Geopolitical Tensions: Additional Fuel

Trade conflicts between the US and China, tensions in the Middle East, and concerns over the Taiwan Strait—all these boosted gold demand by 7% annually, according to Reuters data.

Geopolitical ambiguity isn’t temporary—meaning gold may remain a preferred hedge.

Outlook for the Coming Days: What Do Experts Say?

Optimistic outlook

HSBC doesn’t hesitate: expects gold to jump to $5,000 per ounce in the first half of 2026, with an average forecast of $4,600 throughout the year.

Bank of America agrees cautiously: $5,000 as a potential peak, but an average of $4,400, with a warning about short-term corrections if profit-taking begins.

Goldman Sachs revised its forecast to $4,900 per ounce in 2026, citing strong inflows into gold ETFs.

J.P. Morgan expects gold to reach around $5,055 by mid-2026.

Summary: The most common range among analysts is $4,800 to $5,000 as a peak, with an average between $4,200 and $4,800.

Cautious outlook

Risks cannot be ignored:

  • HSBC warned of a possible correction toward $4,200 in the second half of 2026 if investors start profit-taking
  • Goldman Sachs warned that prices above $4,800 could face a “valuation credibility test”
  • No one expects a major drop without a real economic shock, but short-term corrections are inevitable

Technical Analysis: What Does the Chart Say?

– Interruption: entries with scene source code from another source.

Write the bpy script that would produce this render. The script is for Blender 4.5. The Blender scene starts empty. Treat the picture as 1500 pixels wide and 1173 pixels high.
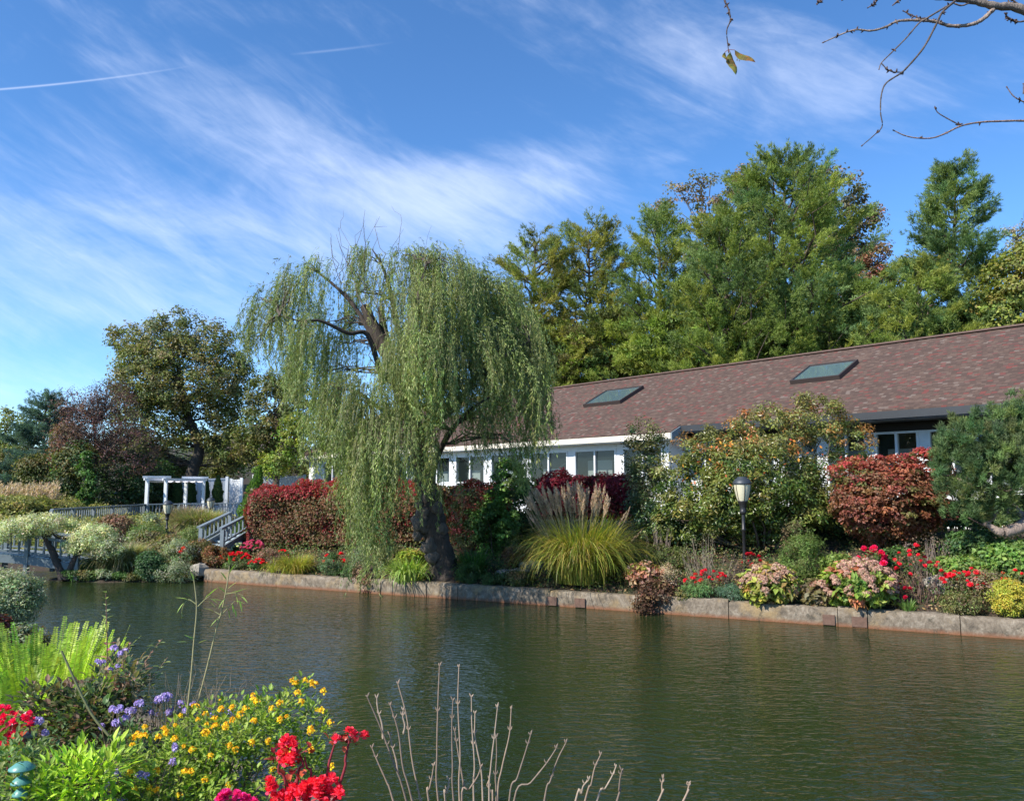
import bpy, math, random
import numpy as np
from mathutils import Vector
S = bpy.context.scene
COL = S.collection
R = math.radians
rng = np.random.default_rng(7)
random.seed(7)

# ------------------------------------------------------------------ camera
F_PX, PITCH, EYE = 1175.0, R(6.15), 2.4
cam_d = bpy.data.cameras.new("camera"); cam = bpy.data.objects.new("camera", cam_d); COL.objects.link(cam)
cam.location = (0, 0, EYE); cam.rotation_euler = (R(90)+PITCH, 0, 0)
cam_d.sensor_width = 36; cam_d.lens = F_PX/1500*36; cam_d.clip_end = 3000; cam_d.clip_start = .05
S.camera = cam

# ------------------------------------------------------------------ light
SUN_EL, SUN_AZ = R(40), math.atan2(-.82, -.57)      # compass style: atan2(x, y)
sd = bpy.data.lights.new("sun", 'SUN'); sun = bpy.data.objects.new("sun", sd); COL.objects.link(sun)
sd.energy = 5.0; sd.angle = R(.5); sd.color = (1, .94, .85)
sv = Vector((math.sin(SUN_AZ)*math.cos(SUN_EL), math.cos(SUN_AZ)*math.cos(SUN_EL), math.sin(SUN_EL)))
sun.rotation_euler = sv.to_track_quat('Z', 'Y').to_euler(); sun.location = (0, 0, 60)
S.view_settings.view_transform = 'Standard'; S.view_settings.look = 'None'
S.view_settings.exposure = 0.62; S.view_settings.gamma = 1

class NT:
    """tiny helper for building node trees"""
    def __init__(s, nt): s.t = nt; s.n = nt.nodes; s.l = nt.links
    def node(s, typ, **kw):
        n = s.n.new(typ)
        for k, v in kw.items(): setattr(n, k, v)
        return n
    def set(s, sock, v):
        if hasattr(v, 'is_linked') or isinstance(v, bpy.types.NodeSocket): s.l.new(v, sock)
        elif isinstance(v, (tuple, list)) and len(v) == 3 and sock.type == 'RGBA': sock.default_value = (*v, 1)
        else: sock.default_value = v
    def m(s, op, a, b=0.0, c=None, clamp=False):
        n = s.n.new('ShaderNodeMath'); n.operation = op; n.use_clamp = clamp
        s.set(n.inputs[0], a); s.set(n.inputs[1], b)
        if c is not None: s.set(n.inputs[2], c)
        return n.outputs[0]
    def mix(s, f, a, b, blend='MIX'):
        n = s.n.new('ShaderNodeMix'); n.data_type = 'RGBA'; n.blend_type = blend
        s.set(n.inputs[0], f); s.set(n.inputs[6], a); s.set(n.inputs[7], b)
        return n.outputs[2]
    def comb(s, x, y, z=0.0):
        n = s.n.new('ShaderNodeCombineXYZ')
        for i, v in enumerate((x, y, z)): s.set(n.inputs[i], v)
        return n.outputs[0]
    def noise(s, vec, scale, detail=4, rough=.55, dist=0.0):
        n = s.n.new('ShaderNodeTexNoise'); s.l.new(vec, n.inputs['Vector'])
        n.inputs['Scale'].default_value = scale; n.inputs['Detail'].default_value = detail
        n.inputs['Roughness'].default_value = rough; n.inputs['Distortion'].default_value = dist
        return n.outputs['Fac']
    def ramp(s, f, pts):
        n = s.n.new('ShaderNodeValToRGB'); s.l.new(f, n.inputs[0]); e = n.color_ramp.elements
        while len(e) < len(pts): e.new(.5)
        for i, (p, c) in enumerate(pts):
            e[i].position = p; e[i].color = (*c, 1) if len(c) == 3 else c
        return n.outputs[0]
    def sep(s, v):
        n = s.n.new('ShaderNodeSeparateXYZ'); s.l.new(v, n.inputs[0]); return n.outputs
    def map(s, v, loc=(0,0,0), rot=(0,0,0), sc=(1,1,1)):
        n = s.n.new('ShaderNodeMapping'); s.l.new(v, n.inputs[0])
        n.inputs[1].default_value = loc; n.inputs[2].default_value = rot; n.inputs[3].default_value = sc
        return n.outputs[0]

# ------------------------------------------------------------------ sky
W = bpy.data.worlds.new("World"); S.world = W; W.use_nodes = True
t = NT(W.node_tree); t.n.clear()
sky = t.node('ShaderNodeTexSky', sky_type='NISHITA', sun_disc=False)
sky.sun_elevation = SUN_EL; sky.sun_rotation = SUN_AZ; sky.altitude = 2200; sky.air_density = 1.0
sky.dust_density = 0.0; sky.ozone_density = 4.5
co = t.node('ShaderNodeTexCoord').outputs['Generated']
x, y, z = t.sep(co)
az = t.m('ARCTAN2', x, y); el = t.m('ARCSINE', z)
def band(az0, el0, rot, sa, se):
    """soft elliptical region of the sky, in azimuth and elevation"""
    da = t.m('SUBTRACT', az, az0); de = t.m('SUBTRACT', el, el0)
    c, s_ = math.cos(rot), math.sin(rot)
    u = t.m('ADD', t.m('MULTIPLY', da, c/sa), t.m('MULTIPLY', de, s_/sa))
    v = t.m('ADD', t.m('MULTIPLY', da, -s_/se), t.m('MULTIPLY', de, c/se))
    q = t.m('ADD', t.m('MULTIPLY', u, u), t.m('MULTIPLY', v, v))
    return t.m('EXPONENT', t.m('MULTIPLY', q, -1.0))
SKYMASKS = [(-.30,.30,-.30,.26,.05,.8), (-.14,.35,-.40,.24,.06,.95), (.0,.375,.15,.16,.045,1.0), (-.55,.26,-.05,.25,.075,.95), (-.36,.40,-.35,.2,.03,.6),
            (.24,.50,-.35,.22,.06,.85), (-.6,.10,0,.4,.05,.35), (.42,.44,-.2,.16,.05,.5), (-.28,.42,-.4,.16,.025,.45),(-.45,.19,.05,.25,.03,.4)]
acc = None
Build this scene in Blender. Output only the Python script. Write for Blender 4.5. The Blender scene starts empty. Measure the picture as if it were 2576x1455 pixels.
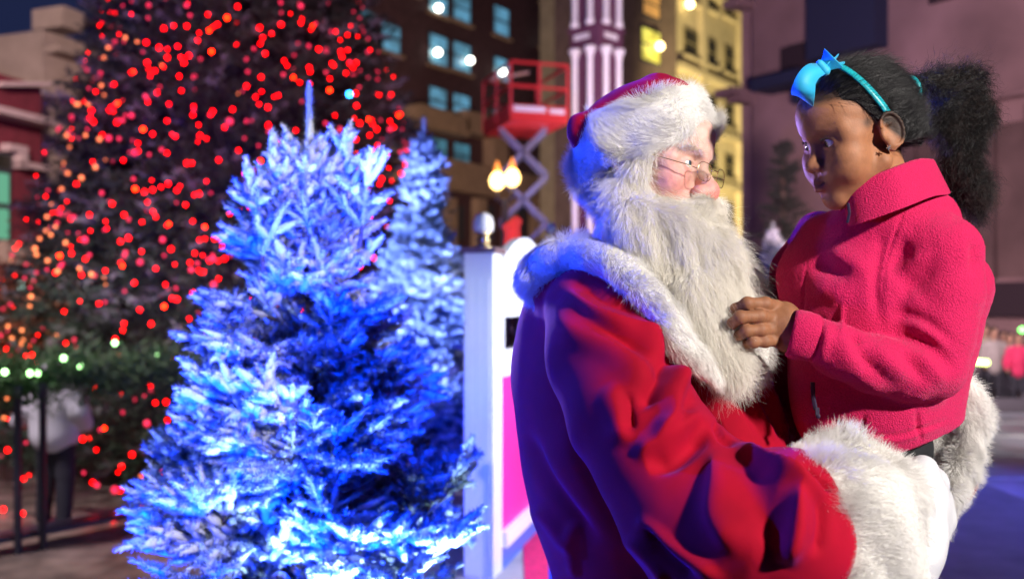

As of November 21, 2025, gold was trading at $4,065, maintaining the main short- to medium-term upward trend line.

Key levels:

  • Strong support at $4,000: a clear close below this level could target $3,800
  • First resistance at $4,200: a strong breakout could open the way toward $4,400 and $4,680
  • RSI at level 50, indicating neutrality—market is in a waiting mode
  • MACD remains above zero, confirming the overall upward trend

Most likely near-term scenario: sideways trading between $4,000 and $4,220, with the overall picture remaining positive as long as the price stays above the main trend line.

In the Middle East

In Egypt: projections indicate gold could reach around 522,580 EGP per ounce in 2026, an increase of 158.46% over current prices.

In Saudi Arabia and the UAE: translating global forecasts of $5,000 per ounce into local currencies, we may see prices approaching 18,750 to 19,000 SAR and 18,375 to 19,000 AED, assuming exchange rates remain stable.

Summary: Should We Invest or Wait?

Gold price forecasts for the coming days suggest a potential upward path but not without volatility. Fundamental factors—investment demand, central bank purchases, supply-demand gap, and easing monetary environment—all support higher prices.

But short-term corrections are inevitable, and investors will take profits at certain points. Gold won’t rise in a straight line to $5,000.

The key message: If real yields continue to decline and the dollar weakens, gold is poised to maintain its safe-haven status and reach new record levels. Conversely, if confidence returns to traditional financial markets, we may see a sharp demand decline.

The opportunity exists, but caution regarding market volatility is essential.